Bush rules out tax hike to fund recovery
(AP)
Updated: 2005-09-17 10:55
Sen. John Kerry, D-Mass., questioned whether Bush would pursue his tax-cutting agenda in the face of mounting hurricane costs. "Does the White House want to stick the reservists and soldiers coming home to a devastated Gulf Coast with the tab for reconstruction, or will he table his quest for special interest tax giveaways?"
Bush, who declined to try to put a price tag on the costs, expressed no worry.
"You bet it's going to cost money. But I'm confident we can handle it and I'm confident we can handle our other priorities," he said during a news conference with Russian President Vladimir Putin. "It's going to cost whatever it costs."
Bush said it's important that government quickly restore the region to give people hope, and repeated his statement from Thursday night's speech from the heart of the New Orleans' French Quarter that the federal government would cover most of the cost of rebuilding schools, bridges and other infrastructure. Asked who would pay for the work and how it would impact the nation's rising debt, Bush said "the key question is to make sure that the costs are wisely spent."

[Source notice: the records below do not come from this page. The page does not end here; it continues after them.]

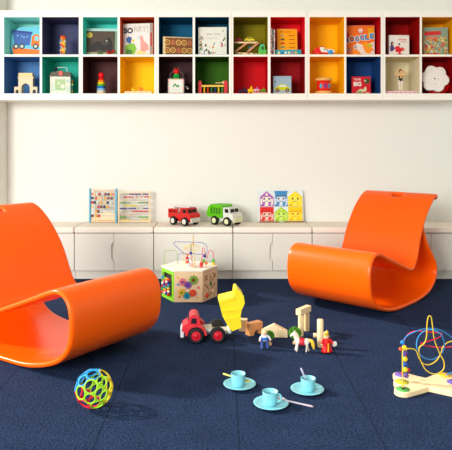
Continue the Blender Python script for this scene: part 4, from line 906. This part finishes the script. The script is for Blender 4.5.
# bottom 8: car book
Y = 4.80; t = cthing('picture_book', 'pale blue-grey picture book with a yellow-green car in the dark red lower cubby', 'book', 282.3, Y, 1, 0, R(-3)); w_, h_ = .146, .145
paperbox(t, w_, h_, .02, P(165, 185, 195), P(150, 165, 175), name='cover')
q = MB(); CG = P(205, 205, 30)
poly(q, [(-.064, .03), (.064, .03), (.066, .045), (.045, .056), (.024, .078), (-.018, .080), (-.04, .058), (-.062, .05)], CG); poly(q, [(-.028, .057), (.0, .057), (.0, .073), (-.015, .073)], P(225, 235, 230), -.0012); poly(q, [(.005, .057), (.03, .057), (.02, .072), (.005, .073)], P(225, 235, 230), -.0012)
for x in (-.038, .04): blob(q, x, .03, .016, P(60, 50, 40), 1, -.0014, 16); blob(q, x, .03, .008, P(190, 150, 120), 1, -.002)
poly(q, [(-.07, .002), (.07, .002), (.07, .014), (-.07, .014)], P(190, 195, 190)); blob(q, -.055, .10, .006, P(110, 100, 110), 1.4); q.build('cover_picture', t)
# bottom 9: drum
t = cthing('toy_drum', 'red toy drum with wooden rims and a blue diamond in the amber cubby', 'drum', 323.6, 4.81, 1)
q = MB(); q.lathe([(0, .012), (.056, .012), (.053, .06), (.056, .112), (0, .112)], P(222, 45, 30), 36); q.build('shell', t)
for z in (0, .104): q = MB(); q.lathe([(0.05, z), (.064, z), (.067, z+.004), (.067, z+.018), (.064, z+.022), (.05, z+.022), (.05, z)], P(232, 180, 110), 36); q.build('rim', t)
q = MB(); q.lathe([(0, .120), (.05, .1205), (.05, .122), (0, .1225)], P(245, 235, 215), 36); q.build('drum_skin', t)
for k, c in enumerate(((70, 160, 190), (120, 60, 150), (70, 160, 190), (240, 190, 60))):
    a = R(238+k*38); T = RZ(a+PI/2) @ TR(0, -.0545, 0); q = MB(); q.prism([(0, .038), (.014, .062), (0, .086), (-.014, .062)], -.0015, .002, P(*c), T); q.build('diamond', t)
# bottom 10: BIG book
Y = 4.81; t = cthing('picture_book', 'small red picture book with BIG in white letters in the navy cubby', 'book', 361.3, Y, 1, 0, R(-3)); w_, h_ = .152, .142
paperbox(t, w_, h_, .02, P(200, 22, 40), P(190, 25, 40), name='cover')
q = MB(); q.text('THINK', -.030, .119, .018, -.0008, P(240, 215, 200), width=.062, bold=.02); q.text('BIG', -.030, .082, .036, -.0008, P(245, 235, 222), width=.062, bold=.05); q.build('lettering', t)
q = MB(); blob(q, .045, .105, .022, P(70, 75, 35), 1.15, -.0006, 14); blob(q, .032, .108, .007, P(225, 215, 180), 1.2, -.0014); poly(q, [(-.045, .012), (-.01, .042), (.02, .040), (.03, .062), (.04, .055), (.042, .025), (.0, .010)], P(225, 215, 170)); poly(q, [(-.04, .012), (-.01, .03), (.01, .015), (-.01, .006)], P(150, 150, 90), -.0012); poly(q, [(.03, .001), (.036, .014), (.062, .014), (.068, .001)], P(235, 200, 160)); q.build('cover_picture', t)
# bottom 11: gymnast figurine on floral box
t = cthing('floral_box', 'low pink and white floral box under the dancer figurine', 'box', 400.9, 4.775, 1)
q = MB(); q.box(-.13, .128, 0, .09, 0, .022, P(240, 205, 215)); fc = [(215, 60, 90), (245, 240, 240), (120, 60, 90), (225, 130, 160)]
for k in range(30): q.disc(-.125+k*.0086, random.uniform(.005, .018), .0042, 0, P(*fc[k % 4]), 7, .0006+.0004*(k % 2))
q.build('box', t)
t = cthing('dancer_figurine', 'dancer figurine in a black leotard with arms raised over its head', 'figurine', 400.6, 4.80, 1); t.location.z = cz(1)+.0222
q = MB(); SK = P(238, 195, 140)
for sd in (-1, 1): q.limb([(sd*.010, 0, .082), (sd*.010, 0, .045), (sd*.008, 0, .009)], [.011, .008, .0055], P(242, 225, 205)); q.limb([(sd*.008, 0, .009), (sd*.011, -.010, .006)], [.0055, .004], P(242, 225, 205))
q.build('legs', t)
q = MB(); q.limb([(0, 0, .112), (0, 0, .126), (0, 0, .136)], [.014, .013, .006], SK)
for sd in (-1, 1): q.limb([(sd*.014, 0, .128), (sd*.040, 0, .134), (sd*.038, 0, .152), (sd*.014, 0, .176)], [.0085, .0075, .0065, .0055], SK)
q.ball((0, 0, .153), .0135, SK, (.9, .9, 1.15)); q.ball((0, -.0125, .151), .0022, SK, n=8); q.build('upper_body', t)
q = MB(); q.lathe([(0, .076), (.010, .078), (.019, .088), (.0135, .102), (.0165, .118), (.015, .124), (0, .124)], P(20, 20, 24), 20, Matrix.Diagonal((1, .8, 1, 1))); q.build('leotard', t)
q = MB(); q.ball((0, .004, .158), .0150, P(75, 30, 25), (.95, .9, 1)); q.ball((0, .006, .172), .008, P(75, 30, 25)); q.build('hair', t)
q = MB()
for sd in (-1, 1): q.ball((sd*.0045, -.0118, .155), .0013, BLACK, n=8)
q.box(-.003, .003, -.0128, -.0115, .1455, .147, P(190, 50, 50)); q.build('face_details', t)
# bottom 12: flower cushion on red round box
t = cthing('flower_cushion', 'white flower-shaped cushion with speckles in the rightmost lower cubby', 'cushion', 435.6, 4.775, 1, R(-3), R(-10))
q = MB(); pts = []
for k in range(72):
    a = 2*PI*k/72; rr = .094+.020*abs(math.cos(3*a+.5)); pts.append((rr*math.cos(a), .125+rr*.98*math.sin(a)))
q.prism(pts, 0, .022, P(246, 240, 230), smooth=True); q.build('pad', t, .009, 4)
q = MB(); q.disc(0, .125, .006, 0, P(60, 50, 50), 12, .002)
for k in range(16): a = k*2.4; r_ = .03+.07*(k*.618 % 1); q.disc(r_*math.cos(a), .125+r_*math.sin(a), .0025, 0, P(225, 160, 60) if k % 2 else P(200, 90, 80), 7, .0012)
q.build('speckles', t)
t = cthing('round_box', 'red round tin leaning behind the white flower cushion', 'tin', 438.2, 4.845, 1, 0, R(-8)); t.scale = (.92, 1, .92)
q = MB(); q.lathe([(0, 0), (.112, 0), (.116, .004), (.116, .04), (.112, .044), (0, .044)], P(215, 18, 28), 48, TR(0, 0, .1165) @ Matrix.Rotation(-PI/2, 4, 'X')); q.build('body', t)
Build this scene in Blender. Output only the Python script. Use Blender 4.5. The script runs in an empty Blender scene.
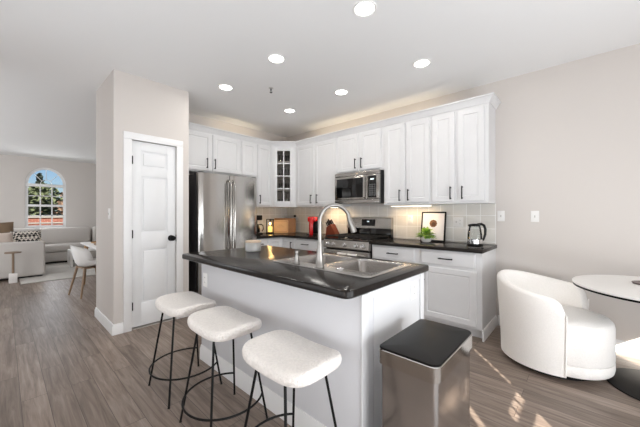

"It means we're going to have to make sure we cut unnecessary spending," he said. "It's going to mean that we maintain economic growth and we should not raise taxes."
Without being asked, Putin stepped up to respond to Republican worries that Bush was writing a blank check for hurricane recovery that would increase the debt on generations to come.
The old Soviet Union had lived by the rule that money should not be taken from the pockets of future generations, Putin said. "But we never thought about the existing, current, present generations. And at the end of the day, we have destroyed the country not thinking about the people living today."